Mam nadzieję, że nie jesteście tak przejedzeni po Świętach, aby tematyka tego tekstu was zniechęciła.
Kojarzonego z USA smakołyku wcale nie wymyślono za oceanem, podobnie jak fast-foodów. Oba istniały już i cieszyły dużą popularnością w starożytnym  imperium rzymskim. Tak twierdzi prof. Rosemary L.Moore wykładowczyni literatury i historii starożytnej Grecji i Rzymu na Uniwersytecie Iowa w artykule opublikowanym w styczniu br. w Daily Mail.
https://www.dailymail.co.uk/sciencetech/article-7925927/Ancient-Roman-cookbook-lists-recipe-burger-includes-salty-fish-sauce.html
 Wśród 468 przepisów spisanych przez amatora dobrej kuchni i sybarytę Marka Gawiusza zwanego Apicjuszem w księdze "O sztuce kulinarnej" z czasów Augusta i Tyberiusza znajduje się ten na isicia omentata. Jest to okrągły kotlecik z mielonego mięsa wołowego doprawiony owocami jałowca, orzeszkami pinii, winem i garum, popularnym, słonym sosem rybnym. Apicjusz radził, aby tak przyrządzone mięso podawać go w okrągłym pieczywie nasączonym białym winem.


Z kolei poprzedniczkami fast-foodów i restauracji były Thermopolium, czyli dosłownie 'miejsce, gdzie sprzedawane jest (coś) ciepłego'. Sprzedawano w nich gotowe potrawy na wynos.


Zazwyczaj korzystali z nich ubodzy lub osoby nie mogące pozwolić sobie na własne kuchnie bądź gladiatorzy. Thermopolia zachowały się w Herkulanum i Pompejach.

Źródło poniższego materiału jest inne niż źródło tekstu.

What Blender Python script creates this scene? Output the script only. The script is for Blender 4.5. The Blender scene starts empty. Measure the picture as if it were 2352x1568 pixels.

Wyróżniały je umieszczone na froncie pomieszczenia lady z okrągłymi otworami, w których trzymano gliniane wazy zawierające suchy pokarm (np orzechy).


Same lady wyłożone były wzorzystymi, kolorowymi marmurami bądź ich imitacją, a ściany lokali pokrywały barwne freski, co widzicie na moich zdjęciach z Pompejów. Oba pochodzą z Thermopolium należącego do niejakiego Vetutiusa Placidusa.